¡Oh, Fabio!
Luis Sánchez-Moliní
Maneras de vivir la Navidad
QUIZÁS uno de los momentos más hermosos de la historia de la televisión es la reflexión final de Retorno a Brideshead, la serie basada en la novela homónima de Evelyn Waugh. Recuerden: Charles Ryder (interpretado por un joven Jeremy Irons), regresa a la mansión rural de su viejo y desaparecido amigo lord Sebastian Flyte (Anthony Andrews), donde había sido tan feliz en su juventud y que en ese momento es un improvisado cuartel donde se instruye a las tropas para ir al frente. En medio del trajín castrense, Ryder, un escéptico oficial de complemento, consigue sacar unos minutos para orar en la capilla del palacio, levantada con las piedras del castillo feudal de la familia de lord Sebastian, antiguos caballeros que, como la gran mayoría de la nobleza medieval, había luchado en Tierra Santa. Ante el sagrario y su lámpara, Ryder reza y suena la voz en off: “...Esa llama que los viejos caballeros vieron brillar desde sus tumbas y que vieron apagarse; esa llama vuelve a arder por otros soldados lejos de sus casas, más lejos en su corazón que Acre o Jerusalén, y sólo podía haber sido encendida por los constructores y los trágicos. Y allí la encontré yo aquella mañana, ardiendo de nuevo entre las viejas piedras”.

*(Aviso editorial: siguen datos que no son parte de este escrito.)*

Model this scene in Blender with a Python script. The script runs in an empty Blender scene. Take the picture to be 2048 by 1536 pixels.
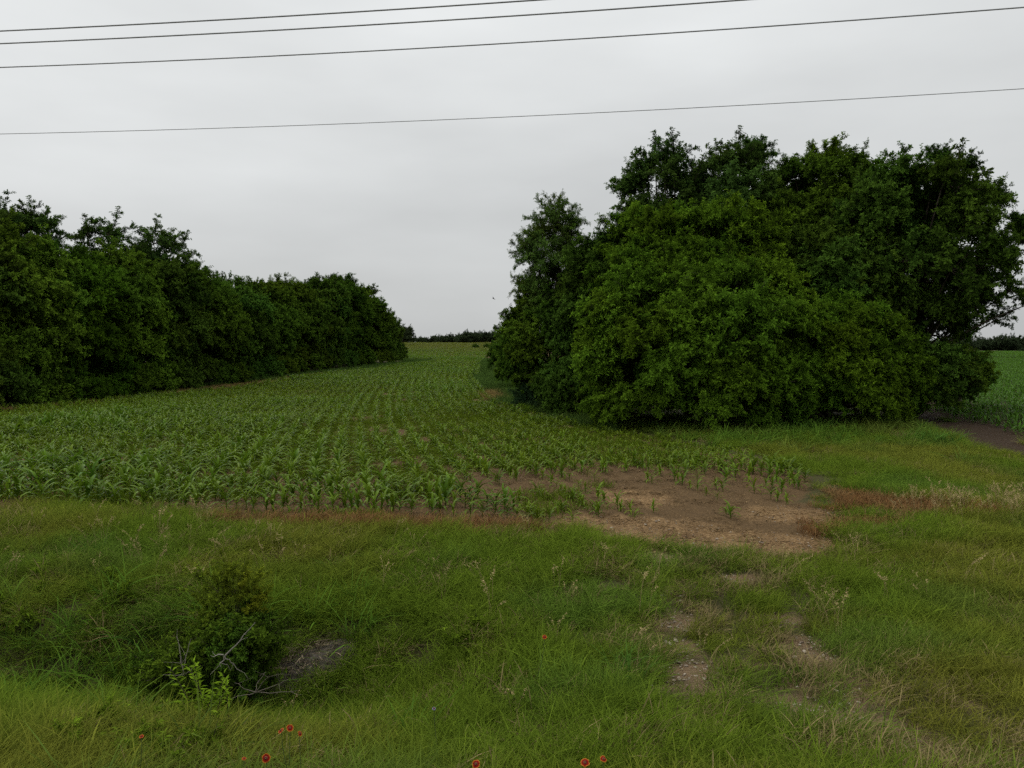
import bpy, math, random
import numpy as np
from mathutils import Vector, Matrix, Quaternion

R = math.radians
scn = bpy.context.scene
col = scn.collection

# ------------------------------------------------------------------ camera
EYE = 2.4                     # camera height over the field
FPX = 1518.0                  # focal length in photo pixels (2048 wide)
PITCH = R(2.72)
HOR = 696.0
cd = bpy.data.cameras.new('camera')
cd.sensor_width = 36.0
cd.lens = 36.0 * FPX / 2048.0
cd.clip_start = 0.05
cd.clip_end = 6000.0
cam = bpy.data.objects.new('camera', cd)
cam.location = (0, 0, EYE)
cam.rotation_euler = (math.pi / 2 - PITCH, 0, 0)
col.objects.link(cam)
scn.camera = cam

# ------------------------------------------------------------------ sky: an overcast layer over a Nishita sky
SUN_EL, SUN_AZ = R(58), R(-50)      # azimuth from +Y, negative = left
w = bpy.data.worlds.new('World')
scn.world = w
w.use_nodes = True
nt = w.node_tree
nt.nodes.clear()
N = nt.nodes.new
L = nt.links.new
out = N('ShaderNodeOutputWorld')
bg = N('ShaderNodeBackground'); bg.inputs['Strength'].default_value = 0.1
L(bg.outputs[0], out.inputs['Surface'])
sky = N('ShaderNodeTexSky'); sky.sky_type = 'NISHITA'; sky.sun_disc = False
sky.sun_elevation = SUN_EL; sky.sun_rotation = SUN_AZ
sky.dust_density = 4.0
tc = N('ShaderNodeTexCoord')
sep = N('ShaderNodeSeparateXYZ'); L(tc.outputs['Generated'], sep.inputs[0])
def mth(op, a, b=None, c=None):
    n = N('ShaderNodeMath'); n.operation = op
    for i, v in enumerate((a, b, c)):
        if v is None: continue
        if isinstance(v, (int, float)): n.inputs[i].default_value = v
        else: L(v, n.inputs[i])
    return n.outputs[0]
zc = mth('MAXIMUM', sep.outputs['Z'], 0.0)
lum = mth('MULTIPLY_ADD', zc, 5.4, 5.65)
lum = mth('MULTIPLY_ADD', sep.outputs['X'], -0.7, lum)
mp = N('ShaderNodeMapping'); mp.inputs['Scale'].default_value = (1.3, 1.3, 4.5)
mp.inputs['Location'].default_value = (0.6, 0.3, 0.1)
L(tc.outputs['Generated'], mp.inputs[0])
nz = N('ShaderNodeTexNoise'); nz.inputs['Scale'].default_value = 1.6
nz.inputs['Detail'].default_value = 5.0; nz.inputs['Roughness'].default_value = 0.45
L(mp.outputs[0], nz.inputs['Vector'])
cl = mth('MULTIPLY_ADD', mth('SUBTRACT', nz.outputs[0], 0.5), 0.62, 1.0)
lum = mth('MULTIPLY', lum, cl)
cmb = N('ShaderNodeCombineColor')
L(mth('MULTIPLY', lum, 0.975), cmb.inputs[0]); L(mth('MULTIPLY', lum, 1.0), cmb.inputs[1]); L(mth('MULTIPLY', lum, 1.0), cmb.inputs[2])
mix = N('ShaderNodeMix'); mix.data_type = 'RGBA'; mix.inputs[0].default_value = 0.04
L(cmb.outputs[0], mix.inputs[6]); L(sky.outputs[0], mix.inputs[7])
L(mix.outputs[2], bg.inputs['Color'])

# ------------------------------------------------------------------ sun behind the cloud
sd = bpy.data.lights.new('sun', 'SUN')
sd.energy = 1.4; sd.angle = R(70); sd.color = (1.0, 0.97, 0.92)
sun = bpy.data.objects.new('sun', sd)
sdir = Vector((math.sin(SUN_AZ) * math.cos(SUN_EL), math.cos(SUN_AZ) * math.cos(SUN_EL), math.sin(SUN_EL)))
sun.rotation_euler = sdir.to_track_quat('Z', 'Y').to_euler()
sun.location = (0, 0, 30)
col.objects.link(sun)

vs = scn.view_settings
vs.view_transform = 'Standard'; vs.look = 'None'; vs.exposure = 0.0; vs.gamma = 1.0; vs.use_curve_mapping = False
scn.cycles.max_bounces = 4
scn.cycles.diffuse_bounces = 2
scn.cycles.glossy_bounces = 2
scn.cycles.transmission_bounces = 2
scn.cycles.use_adaptive_sampling = True
scn.cycles.adaptive_threshold = 0.028
scn.cycles.use_denoising = False
scn.cycles.transparent_max_bounces = 4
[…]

Es tentador sentirse un poco Ryder al pasar por el hueco de la puerta de San Juan de Acre de Sevilla, derribada en 1864 y de la que hoy apenas queda el topónimo y un extraño vacío que sólo se puede reconstruir acudiendo a fuentes como la xilografía de Rouargues que publicó Le Magasin Pittoresque, en 1859. En esta vemos una modesta puerta de la muralla de Sevilla con aspecto de hacienda olivarera o cortijo cereal, “sin ornato alguno” –como la describió Félix González de León– escoltada por modestos tendederos en los que cuelgan sábanas y ropas gastadas. Nadie diría que era la entrada a la zona de la ciudad, en el extremo norte de la calle San Vicente, donde tenían solar dos de las más grandes órdenes de la cristiandad: Santiago y Malta. Tampoco que allí se encontraba el famoso ingenio con el que se descargaban las embarcaciones que navegaban aguas arriba del puente de barcas.
Hoy, la Puerta de San Juan de Acre es un lugar desordenado por el desarrollismo, mitad pueblo mitad barrio, sin más interés que la cercanía del río. Sin embargo, como en aquella capilla de Brideshead en la que rezó Ryder antes de partir al frente, sigue ardiendo una llama en forma de azulejo que nos recuerda que allí hubo un postigo con el nombre de los caballeros de Acre y nos traslada a otro tiempo seguramente peor que el actual, pero más hermoso y mágico. Nunca debemos denostar el poder de la toponimia.